Madonna’s “Four Minutes to Save the World”


Madonna: Come on boy, I’ve been waiting for somebody to pick up my stroll.
Timberlake: Well don’t waste time, give me a sign, tell me how you wanna roll.
Madonna: I want somebody to speed it up for me then take it down slow. There’s enough room for both.
Timberlake: Girl, I can handle that, you just gotta show me where it’s at. Are you ready to go, Are you ready to go?


Wow. I mean, really, wow. It’s one thing to watch the insipid video, which has unnerving, tranny vampire visual of Madonna spread eagle on the hood of some luxury brand automobile while the world crumples into a void behind her. There, at least, the viewer is rewarded with a morsel of symbolic truth. When you actually see the lyrics of “Four Minutes” flatly stated, it’s lobotomizing how empty this song is. Even superficially, it’s difficult to press this song for content. Is it simply her Mrs. Robinson pop claptrap, initiating young Timberlake into the Q&A game that is getting her to orgasm?
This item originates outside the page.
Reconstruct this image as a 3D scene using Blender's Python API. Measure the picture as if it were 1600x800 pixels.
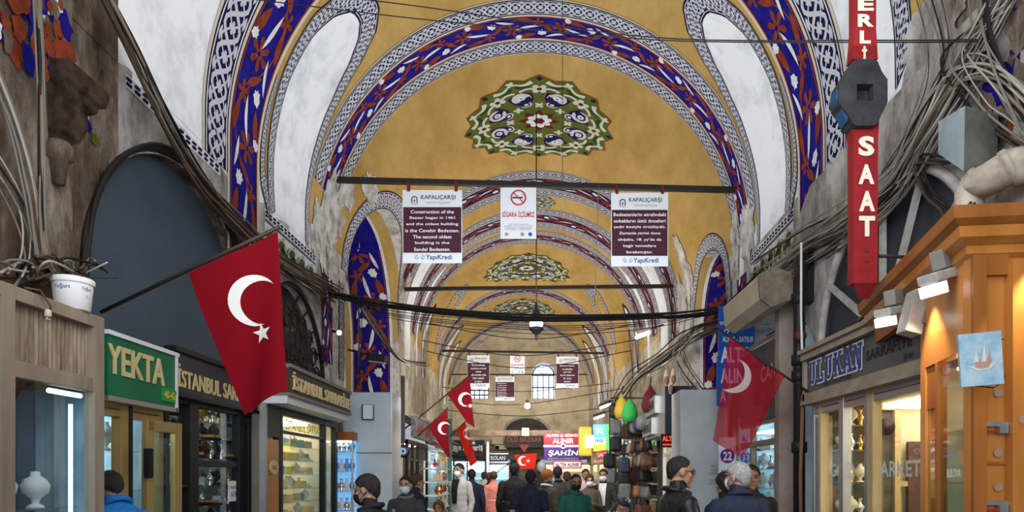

It certainly sounds like she’s the Goldilocks of cradle robbing:  not too fast, Justin, not too slow. That she would connect her sexual gratification to “saving the world” says much about the tired, engulfing narcissism of cobwebbed Mega-Stars. If pop music ever had the kind of urgency suggested by the chorus, Madonna has certainly done her fair share to lesson its cultural impact beyond the fading, cyclical variations of style. But, wait, there’s more:


Madonna: Sometimes I think, what I need is an intervention, yeah.
Timberlake: And you know I can tell that you like it. And that it’s good, by the way that you move, ooh, hey hey/
Madonna: The road to heaven, paved with good intentions, yeah.
Justin: But if I got a night, at least I can say I did what I wanted to do. Tell me, how bout you?


Is this a transcript of their text messages to each other?  Even as traded flirtation, this song sags. It’s actually representative of Madonna in interviews where clichés, or variations of clichés, are supposed to be read with metaphysical weight. “The road to heaven, paved with good intentions” makes absolutely no sense in or out of context in this song, but gives the listener the illusion of wit by inverting a common phrase with a new, but imprecise meaning. Does she mean that Justin’s sexual desire for her will help him achieve everlasting afterlife, even while this song has exactly zero shelf life?  Or does she mean that having good intentions is just as good as doing good works, which would be the first criticism that I would level at her entire contribution to the pop canon. Either way, if the song wanted to be dirty, it would do well to have us not debating heaven’s asphalt. Where is the dirt of this liaison that dallies in abstractions or sideshow references to interventions and theology for dummies?  This entire track seems like an implosion of Madonna’s insecurities about her persona. She wants to be pervasively sexual, but enlightened in a desexualized mother-figure way. She wants to continue to rake in the cash of her image, but wishes to recast herself in this sacralized savior role. In the end, we get a song that’s ostensibly about screwing some young upstart for a handful of seconds in order to save the planet from impending destruction. If only.